II. Tiempo de Adviento
Nos lamentamos del ambiente mundano y consumista que predomina en todo este tiempo que precede a la Navidad.La mejor vacuna contra semejante superficialidad pagana es una fiel observancia del espíritu del Adviento. Seguramente nosotros, si es que había que conmemorar la venida y el juicio, nos habríamos limitado a hacerlo en este primer domingo del Adviento, pero la liturgia, además de este domingo, confiere carácter escatológico a las tres primeras semanas, y sólo la última adquiere un tono prenavideño y mariano. Los prefacios de este tiempo son elocuentes.

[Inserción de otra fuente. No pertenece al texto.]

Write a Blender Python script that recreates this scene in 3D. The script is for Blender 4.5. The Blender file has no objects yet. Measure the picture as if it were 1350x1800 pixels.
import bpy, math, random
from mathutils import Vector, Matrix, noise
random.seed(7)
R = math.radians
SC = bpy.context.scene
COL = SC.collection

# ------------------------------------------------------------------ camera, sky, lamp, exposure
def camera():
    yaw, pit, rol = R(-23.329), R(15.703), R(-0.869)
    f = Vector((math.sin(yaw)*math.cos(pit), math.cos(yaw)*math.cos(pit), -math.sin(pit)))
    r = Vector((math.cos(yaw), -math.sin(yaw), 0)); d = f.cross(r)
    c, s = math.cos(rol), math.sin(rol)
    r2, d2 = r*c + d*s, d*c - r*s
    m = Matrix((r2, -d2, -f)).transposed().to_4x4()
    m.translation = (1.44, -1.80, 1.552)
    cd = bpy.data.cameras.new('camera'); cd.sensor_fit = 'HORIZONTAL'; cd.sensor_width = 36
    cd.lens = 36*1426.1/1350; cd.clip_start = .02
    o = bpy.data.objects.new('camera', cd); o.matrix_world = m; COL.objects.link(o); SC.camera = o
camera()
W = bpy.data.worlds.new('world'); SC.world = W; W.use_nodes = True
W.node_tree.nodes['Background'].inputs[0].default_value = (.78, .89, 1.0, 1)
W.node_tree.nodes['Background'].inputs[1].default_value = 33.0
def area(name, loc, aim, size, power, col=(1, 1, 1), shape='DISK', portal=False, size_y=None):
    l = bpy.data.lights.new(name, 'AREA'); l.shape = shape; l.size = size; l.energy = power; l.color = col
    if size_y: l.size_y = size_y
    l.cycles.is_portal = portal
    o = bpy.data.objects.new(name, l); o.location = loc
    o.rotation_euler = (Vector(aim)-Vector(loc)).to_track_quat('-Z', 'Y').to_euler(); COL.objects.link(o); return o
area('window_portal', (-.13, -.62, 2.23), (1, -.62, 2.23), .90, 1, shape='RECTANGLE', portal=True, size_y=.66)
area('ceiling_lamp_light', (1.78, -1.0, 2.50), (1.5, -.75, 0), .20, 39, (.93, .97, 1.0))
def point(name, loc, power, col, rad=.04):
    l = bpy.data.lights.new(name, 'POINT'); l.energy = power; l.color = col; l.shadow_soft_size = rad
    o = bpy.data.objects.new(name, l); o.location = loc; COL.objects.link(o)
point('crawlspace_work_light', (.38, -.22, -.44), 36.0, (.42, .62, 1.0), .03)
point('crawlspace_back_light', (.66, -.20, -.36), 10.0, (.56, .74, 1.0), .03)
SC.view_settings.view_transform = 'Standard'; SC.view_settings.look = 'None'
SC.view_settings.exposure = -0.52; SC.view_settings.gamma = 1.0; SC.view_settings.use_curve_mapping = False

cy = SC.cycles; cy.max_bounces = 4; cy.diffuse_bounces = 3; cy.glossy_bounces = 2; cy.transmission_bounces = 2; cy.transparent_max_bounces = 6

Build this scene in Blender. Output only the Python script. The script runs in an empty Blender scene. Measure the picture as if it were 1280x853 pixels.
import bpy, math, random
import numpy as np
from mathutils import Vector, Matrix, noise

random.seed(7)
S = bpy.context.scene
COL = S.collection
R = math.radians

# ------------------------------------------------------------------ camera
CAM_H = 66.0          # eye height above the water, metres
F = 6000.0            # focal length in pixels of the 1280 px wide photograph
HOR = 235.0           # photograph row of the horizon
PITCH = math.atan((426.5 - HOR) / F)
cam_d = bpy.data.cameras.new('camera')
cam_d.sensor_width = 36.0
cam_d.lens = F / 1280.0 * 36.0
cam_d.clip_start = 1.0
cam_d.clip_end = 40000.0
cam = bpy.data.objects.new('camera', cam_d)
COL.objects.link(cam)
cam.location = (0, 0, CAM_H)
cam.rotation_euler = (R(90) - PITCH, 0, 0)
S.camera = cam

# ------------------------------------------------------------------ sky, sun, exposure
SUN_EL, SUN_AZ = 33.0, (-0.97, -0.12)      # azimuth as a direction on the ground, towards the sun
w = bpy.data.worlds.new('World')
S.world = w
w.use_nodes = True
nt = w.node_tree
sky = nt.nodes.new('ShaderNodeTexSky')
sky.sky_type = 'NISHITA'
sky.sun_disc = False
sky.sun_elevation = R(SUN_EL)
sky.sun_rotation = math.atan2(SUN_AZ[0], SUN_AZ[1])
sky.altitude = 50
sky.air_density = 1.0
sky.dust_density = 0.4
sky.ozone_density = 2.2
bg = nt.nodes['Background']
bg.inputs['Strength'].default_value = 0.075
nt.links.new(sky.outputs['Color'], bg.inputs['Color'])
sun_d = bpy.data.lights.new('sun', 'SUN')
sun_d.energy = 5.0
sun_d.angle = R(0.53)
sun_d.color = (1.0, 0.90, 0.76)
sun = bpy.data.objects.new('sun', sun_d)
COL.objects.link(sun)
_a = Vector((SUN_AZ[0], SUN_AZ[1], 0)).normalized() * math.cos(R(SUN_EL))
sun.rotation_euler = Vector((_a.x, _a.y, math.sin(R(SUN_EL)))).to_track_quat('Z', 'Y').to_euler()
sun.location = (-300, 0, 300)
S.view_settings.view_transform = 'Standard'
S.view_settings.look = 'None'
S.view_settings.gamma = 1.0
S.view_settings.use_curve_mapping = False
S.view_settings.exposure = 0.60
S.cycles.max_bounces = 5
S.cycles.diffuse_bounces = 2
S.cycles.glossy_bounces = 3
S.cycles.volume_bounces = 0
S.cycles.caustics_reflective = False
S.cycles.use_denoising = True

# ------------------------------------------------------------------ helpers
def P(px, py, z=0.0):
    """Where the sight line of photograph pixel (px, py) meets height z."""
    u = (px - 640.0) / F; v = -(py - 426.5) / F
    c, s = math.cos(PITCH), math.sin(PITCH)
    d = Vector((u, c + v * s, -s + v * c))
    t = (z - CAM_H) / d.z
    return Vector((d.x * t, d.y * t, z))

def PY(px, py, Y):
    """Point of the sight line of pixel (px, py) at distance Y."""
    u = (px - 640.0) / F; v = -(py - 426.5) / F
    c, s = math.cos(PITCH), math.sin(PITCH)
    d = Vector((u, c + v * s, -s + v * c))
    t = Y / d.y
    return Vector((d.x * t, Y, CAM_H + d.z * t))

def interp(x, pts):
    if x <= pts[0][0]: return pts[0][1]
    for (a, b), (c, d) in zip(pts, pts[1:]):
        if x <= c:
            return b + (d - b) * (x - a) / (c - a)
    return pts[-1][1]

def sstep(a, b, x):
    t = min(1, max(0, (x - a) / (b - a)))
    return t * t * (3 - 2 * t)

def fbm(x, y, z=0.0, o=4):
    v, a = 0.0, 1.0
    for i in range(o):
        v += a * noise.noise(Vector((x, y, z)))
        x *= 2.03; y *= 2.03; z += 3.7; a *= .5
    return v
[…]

Durante las tres primeras semanas rezamos el prefacio I de Adviento, que pide que “cuando venga de nuevo en la majestad de su gloria, revelando así la plenitud de su obra, podamos recibir los bienes prometidos que ahora, en vigilante espera, confiamos alcanzar”; o bien el III, que proclama: “Aquel día terrible y glorioso a la vez pasará el mundo presente y empezará un cielo nuevo y un tierra nueva”. Y sólo en la cuarta semana decimos con el prefacio II de Adviento: (Cristo) “a quien todos los profetas anunciaron, la Virgen esperó con inefable amor de madre, Juan lo proclamó ya próximo y lo señaló después entre los hombres...”; o bien, con el IV: “La gracia que por Eva se perdió nos ha sido devuelta en María”.

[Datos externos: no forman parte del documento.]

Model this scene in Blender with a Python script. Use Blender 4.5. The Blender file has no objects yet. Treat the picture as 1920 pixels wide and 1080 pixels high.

Sorpresa: desde los últimos días antes del Adviento, y durante todo este tiempo litúrgico, con los oráculos grandiosos de los profetas de Israel (aunque hay que interpretarlos simbólicamente) y con las severas palabras del discurso escatológico de Jesús, se nos anuncia al Señor glorioso y Juez terrible que está a punto de venir, pero cuando llega resulta que es lo más pobre e indefenso que pueda darse sobre la faz de la tierra: un bebé recién nacido. Pero ojo: como dice Verdaguer, esas manitas crearon el mundo (“ses blanques manetes, / petites com són, / sent tan petitetes / crearen el món”).
III. El Año Litúrgico
Finalmente, en este domingo I de Adviento empezamos un nuevo año litúrgico. No es simplemente “recordar” algo que ocurrió hace mucho tiempo, como tantas efemérides que celebramos de la historia nacional, o de otros acontecimientos. En estas celebraciones civiles recordamos algo que ocurrió hace tiempo, pero lo pasado es pasado. En cambio el año litúrgico, según enseña Pío XII en su encíclica Mediator Dei, de 1947, con afirmaciones de densidad teológica no superada por el Vaticano II, “no es una fría e inerte representación de hechos que pertenecen al pasado o una simple y desnuda reevocación de realidades de otros tiempos. Es más bien Cristo mismo que sigue viviendo en su Iglesia y que prosigue el camino de inmensa misericordia por Él iniciado con piadoso designio en esta vida mortal cuando pasó derramando bienes (Hech 10,38), a fin de poner a las almas humanas en contacto con sus misterios y hacerlas vivir por ellos; misterios que están perennemente presentes y operantes (...), porque perduran en nosotros, con su efecto, siendo cada uno de ellos, en la manera adecuada a su índole particular, causa de nuestra salvación”.
Quizás alguna vez habremos envidiado a los que tuvieron la fortuna de ser contemporáneos y conciudadanos de Jesús de Nazaret, y pudieron verle y escucharle. No los envidiemos, porque (aparte de que la mayoría de ellos no creyeron en Jesús, a pesar de sus milagros) el año litúrgico nos hace contemporáneos de nuestro Redentor. El torrente de gracia que mana de sus misterios se derrama sobre nosotros y nos desborda. Por nuestras deficientes disposiciones, sólo asimilamos una pequeñísima parte de su fuerza salvadora. Un solo año litúrgico vivido plenamente bastaría para configurarnos plenamente con Cristo, pero ya que no somos capaces de ello, el Señor nos reitera su ofrecimiento. El don de un nuevo año litúrgico es la oportunidad de empezar de nuevo.